SECTION 9-627. DETERMINATION OF WHETHER CONDUCT WAS COMMERCIALLY REASONABLE.
(a) [Greater amount obtainable under other circumstances; no preclusion of commercial reasonableness.] The fact that a greater amount could have been obtained by a collection, enforcement, disposition, or acceptance at a different time or in a different method from that selected by the secured party is not of itself sufficient to preclude the secured party from establishing that the collection, enforcement, disposition, or acceptance was made in a commercially reasonable manner.
(b) [Dispositions that are commercially reasonable.] A disposition of collateral is made in a commercially reasonable manner if the disposition is made:
(1) in the usual manner on any recognized market;
(2) at the price current in any recognized market at the time of the disposition; or
(3) otherwise in conformity with reasonable commercial practices among dealers in the type of property that was the subject of the disposition.
(c) [Approval by court or on behalf of creditors.] A collection, enforcement, disposition, or acceptance is commercially reasonable if it has been approved:
(1) in a judicial proceeding;
(2) by a bona fide creditors’ committee;
(3) by a representative of creditors; or
(4) by an assignee for the benefit of creditors.
Such approval need not be obtained, and lack of approval does not mean that the collection, enforcement, disposition, or acceptance is not commercially reasonable.
SECTION 9-628. NONLIABILITY AND LIMITATION ON LIABILITY OF SECURED PARTY; LIABILITY OF SECONDARY OBLIGOR.
(a) [Limitation of liability of secured party for noncompliance with [act].] Unless a secured party knows that a person is a debtor or obligor, knows the identity of the person, and knows how to communicate with the person:
(1) the secured party is not liable to the person, or to a secured party or lienholder that has filed a financing statement against the person, for failure to comply with this [act]; and
(2) the secured party’s failure to comply with this [act] does not affect the liability of the person for a deficiency.
(b) [Limitation of liability based on status as secured party.] A secured party is not liable because of its status as secured party:
(1) to a person that is a debtor or obligor, unless the secured party knows:
(A) that the person is a debtor or obligor;
(B) the identity of the person; and
(C) how to communicate with the person; or
(2) to a secured party or lienholder that has filed a financing statement against a person, unless the secured party knows:
(A) that the person is a debtor; and
(B) the identity of the person.
(c) [Limitation of liability if reasonable belief that transaction not a consumer transaction or collateral is not consumer goods.] A secured party is not liable to any person, and a person’s liability for a deficiency is not affected, because of any act or omission arising out of the secured party’s reasonable belief that a transaction is not a consumer transaction or that goods are not consumer goods, if the secured party’s belief is based on its reasonable reliance on:
(1) a debtor’s representation concerning the purpose for which collateral was to be used, acquired, or held; or
(2) an obligor’s representation concerning the purpose for which a secured obligation was incurred.

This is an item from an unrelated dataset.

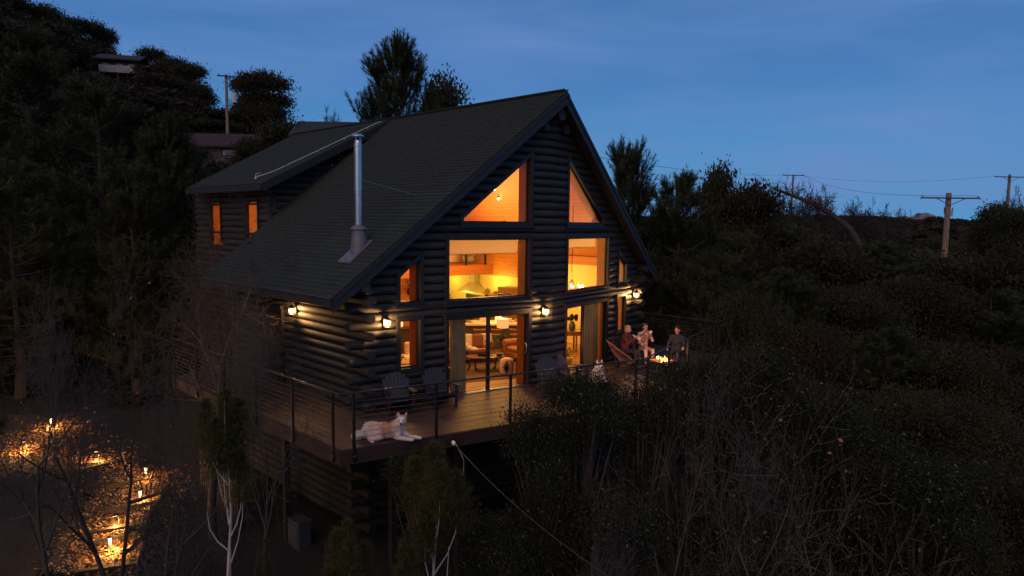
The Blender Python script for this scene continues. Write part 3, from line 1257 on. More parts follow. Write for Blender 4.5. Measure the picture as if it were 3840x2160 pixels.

(d) [Limitation of liability for statutory damages.] A secured party is not liable to any person under Section 9-625(c)(2), which deals with statutory damages where the collateral is consumer goods, for its failure to comply with Section 9-616, which deals with explanations of calculations of surplus or deficiency.
(e) [Limitation of multiple liability for statutory damages.] A secured party is not liable under Section 9-623(c)(2), which deals with statutory damages where the collateral is consumer goods, more than once with respect to any one secured obligation.
SECTION 9-629. ATTORNEY’S FEES IN CERTAIN TRANSACTIONS. If the secured party’s compliance with this [act] is placed in issue in an action, the following rules apply:
(1) If the secured party would have been entitled by agreement to attorney’s fees as the prevailing party, and the original principal amount of the indebtedness secured does not exceed [$25,000], a debtor or obligor prevailing on the issue is entitled to the costs of the action and reasonable attorney’s fees.
(2) In other cases, the court may award to a consumer debtor or consumer obligor prevailing on that issue the costs of the action and reasonable attorney’s fees.
(3) In determining the attorney’s fees, the amount of the recovery on behalf of the prevailing debtor or obligor is not a controlling factor.
MISCELLANEOUS PROVISIONS
SECTION 9-701. EFFECTIVE DATE. This [act] takes effect on _________ .
SECTION 9-702. SEVERABILITY. If any provision of this [act] or its application to any person or circumstance is held invalid, the invalidity does not affect other provisions or applications of this [act] which can be given effect without the invalid provision or application, and to this end the provisions of this [act] are severable.